Questions to Consider

TRY TO KEEP THE HOUSE - SHORT SALE - FORECLOSURE


Are you behind with your mortgage payments?


Do you have a HARDSHIP? (Health, job loss, income reduced, divorce)


Is the Hardship situation Short Term or Long Term?


Do the mortgage loans total more than the current market value of your home?


Are you a candidate for a Loan Modification?

- Total housing payment (including mortgage, property tax & insurance) should not be more than 40% of your Gross Income.

- Total debt payment (including credit cards, auto loans, etc) should not be more than 50% of your Gross Income.


Many homeowners who bought their home at the top of the market obtained a “No-Income Verification” loan where they did not supply any pay-stubs or tax returns. Now you may be unable to qualify for a refinance.

 

It’s important to ask

- IS IT WORTHWHILE FOR US TO FIGHT TO KEEP THE PROPERTY?

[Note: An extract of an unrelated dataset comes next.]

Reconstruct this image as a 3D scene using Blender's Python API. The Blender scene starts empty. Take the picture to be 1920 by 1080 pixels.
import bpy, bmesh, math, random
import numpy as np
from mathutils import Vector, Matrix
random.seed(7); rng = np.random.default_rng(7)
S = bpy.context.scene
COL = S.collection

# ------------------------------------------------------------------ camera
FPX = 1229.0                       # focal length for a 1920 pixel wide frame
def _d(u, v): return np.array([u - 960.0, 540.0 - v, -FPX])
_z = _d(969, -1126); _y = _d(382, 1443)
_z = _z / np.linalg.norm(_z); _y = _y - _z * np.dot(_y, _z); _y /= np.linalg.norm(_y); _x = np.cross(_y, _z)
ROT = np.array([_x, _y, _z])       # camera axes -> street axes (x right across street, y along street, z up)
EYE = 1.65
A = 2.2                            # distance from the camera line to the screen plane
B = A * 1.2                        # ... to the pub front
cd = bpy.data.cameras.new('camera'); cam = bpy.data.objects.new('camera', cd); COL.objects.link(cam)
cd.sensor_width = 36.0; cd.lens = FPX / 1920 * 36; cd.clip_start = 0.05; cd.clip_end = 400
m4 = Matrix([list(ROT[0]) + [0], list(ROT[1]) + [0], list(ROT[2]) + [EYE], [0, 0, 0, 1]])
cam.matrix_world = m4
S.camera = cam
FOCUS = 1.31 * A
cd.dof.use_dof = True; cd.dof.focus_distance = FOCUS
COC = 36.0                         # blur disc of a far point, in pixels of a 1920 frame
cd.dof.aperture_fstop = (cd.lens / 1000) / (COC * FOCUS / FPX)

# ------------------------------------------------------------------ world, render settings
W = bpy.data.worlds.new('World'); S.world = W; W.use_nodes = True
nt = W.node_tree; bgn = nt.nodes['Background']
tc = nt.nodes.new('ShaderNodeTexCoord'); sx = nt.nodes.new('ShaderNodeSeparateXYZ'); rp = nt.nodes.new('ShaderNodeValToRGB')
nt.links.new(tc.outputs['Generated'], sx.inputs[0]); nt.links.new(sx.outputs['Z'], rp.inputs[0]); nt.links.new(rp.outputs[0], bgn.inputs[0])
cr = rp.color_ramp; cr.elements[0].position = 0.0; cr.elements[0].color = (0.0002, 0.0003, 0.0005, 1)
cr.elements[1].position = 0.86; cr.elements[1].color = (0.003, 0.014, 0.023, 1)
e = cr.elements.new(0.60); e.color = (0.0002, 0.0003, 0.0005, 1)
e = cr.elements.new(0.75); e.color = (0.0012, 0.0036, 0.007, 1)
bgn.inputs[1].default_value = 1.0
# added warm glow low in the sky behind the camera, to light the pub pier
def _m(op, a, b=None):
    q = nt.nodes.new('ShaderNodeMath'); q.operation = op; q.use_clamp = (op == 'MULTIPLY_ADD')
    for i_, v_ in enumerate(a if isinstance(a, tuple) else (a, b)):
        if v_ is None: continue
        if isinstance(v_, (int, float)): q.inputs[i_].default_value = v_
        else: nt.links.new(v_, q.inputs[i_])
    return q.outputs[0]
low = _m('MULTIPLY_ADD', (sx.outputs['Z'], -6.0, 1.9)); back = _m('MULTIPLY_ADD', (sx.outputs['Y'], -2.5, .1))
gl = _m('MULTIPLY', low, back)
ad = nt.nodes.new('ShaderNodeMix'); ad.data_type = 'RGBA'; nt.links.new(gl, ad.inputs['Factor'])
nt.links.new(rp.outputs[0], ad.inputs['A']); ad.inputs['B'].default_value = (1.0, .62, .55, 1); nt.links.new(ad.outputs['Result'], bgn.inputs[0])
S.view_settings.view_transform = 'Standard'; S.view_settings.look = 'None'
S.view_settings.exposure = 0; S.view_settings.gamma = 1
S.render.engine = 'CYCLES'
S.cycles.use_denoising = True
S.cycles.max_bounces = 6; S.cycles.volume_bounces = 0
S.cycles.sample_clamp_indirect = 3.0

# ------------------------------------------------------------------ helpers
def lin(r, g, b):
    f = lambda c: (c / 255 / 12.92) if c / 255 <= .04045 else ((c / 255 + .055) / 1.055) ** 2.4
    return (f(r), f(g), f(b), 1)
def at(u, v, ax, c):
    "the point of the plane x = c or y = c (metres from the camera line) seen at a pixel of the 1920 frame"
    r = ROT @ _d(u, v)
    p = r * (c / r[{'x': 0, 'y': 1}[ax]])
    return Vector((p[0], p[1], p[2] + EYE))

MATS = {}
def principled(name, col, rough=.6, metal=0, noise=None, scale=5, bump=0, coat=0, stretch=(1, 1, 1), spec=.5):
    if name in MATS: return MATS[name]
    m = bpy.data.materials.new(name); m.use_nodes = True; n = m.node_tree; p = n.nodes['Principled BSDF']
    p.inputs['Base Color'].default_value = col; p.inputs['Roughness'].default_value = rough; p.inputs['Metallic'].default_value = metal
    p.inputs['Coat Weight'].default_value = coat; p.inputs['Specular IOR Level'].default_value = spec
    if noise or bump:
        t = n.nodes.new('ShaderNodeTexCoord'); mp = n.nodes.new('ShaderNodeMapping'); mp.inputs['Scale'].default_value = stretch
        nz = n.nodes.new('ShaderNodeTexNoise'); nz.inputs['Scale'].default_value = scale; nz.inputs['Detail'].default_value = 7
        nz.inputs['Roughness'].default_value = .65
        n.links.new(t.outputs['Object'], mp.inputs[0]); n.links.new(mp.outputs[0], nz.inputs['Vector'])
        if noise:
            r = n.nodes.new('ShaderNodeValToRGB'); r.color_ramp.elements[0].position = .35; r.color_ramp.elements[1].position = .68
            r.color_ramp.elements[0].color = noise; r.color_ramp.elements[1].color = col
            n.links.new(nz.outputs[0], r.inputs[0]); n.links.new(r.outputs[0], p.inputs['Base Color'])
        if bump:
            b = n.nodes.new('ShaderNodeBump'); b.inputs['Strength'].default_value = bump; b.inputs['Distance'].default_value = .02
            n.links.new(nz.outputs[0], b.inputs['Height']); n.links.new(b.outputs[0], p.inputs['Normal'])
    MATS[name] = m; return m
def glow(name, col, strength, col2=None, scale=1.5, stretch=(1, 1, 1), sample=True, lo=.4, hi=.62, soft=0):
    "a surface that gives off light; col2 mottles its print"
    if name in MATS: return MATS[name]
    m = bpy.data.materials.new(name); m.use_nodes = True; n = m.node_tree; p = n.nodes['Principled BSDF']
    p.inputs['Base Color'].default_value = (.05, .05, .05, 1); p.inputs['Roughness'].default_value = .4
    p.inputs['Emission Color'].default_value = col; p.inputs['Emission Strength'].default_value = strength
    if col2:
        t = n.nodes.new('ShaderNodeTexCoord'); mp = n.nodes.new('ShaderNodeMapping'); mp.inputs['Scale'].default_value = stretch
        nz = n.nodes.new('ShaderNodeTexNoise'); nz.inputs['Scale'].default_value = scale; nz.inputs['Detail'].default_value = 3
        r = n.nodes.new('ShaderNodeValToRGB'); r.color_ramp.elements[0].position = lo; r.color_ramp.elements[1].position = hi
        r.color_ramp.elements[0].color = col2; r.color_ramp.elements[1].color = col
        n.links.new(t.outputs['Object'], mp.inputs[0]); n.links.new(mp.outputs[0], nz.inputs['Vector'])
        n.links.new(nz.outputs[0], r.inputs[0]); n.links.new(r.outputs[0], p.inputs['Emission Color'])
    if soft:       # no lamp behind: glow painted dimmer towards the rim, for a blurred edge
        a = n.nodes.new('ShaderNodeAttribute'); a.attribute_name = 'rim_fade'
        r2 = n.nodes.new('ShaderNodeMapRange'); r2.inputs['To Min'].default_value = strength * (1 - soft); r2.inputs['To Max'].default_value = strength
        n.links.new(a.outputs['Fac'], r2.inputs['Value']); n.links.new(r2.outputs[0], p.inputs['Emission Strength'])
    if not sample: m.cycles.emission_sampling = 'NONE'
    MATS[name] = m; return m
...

- Can we really afford it?

- How long will it take for the market to come back to the amount of the loan?

- Would we be better off renting for a couple of years until our credit improves and then buying a less expensive house?


If you chose NOT to keep the house – then (in most cases) Short Sale is a much smarter choice that Foreclosure. ----- You can move out with some dignity and keep the foreclosure off your credit report. Often you get several extra free months in the house as well.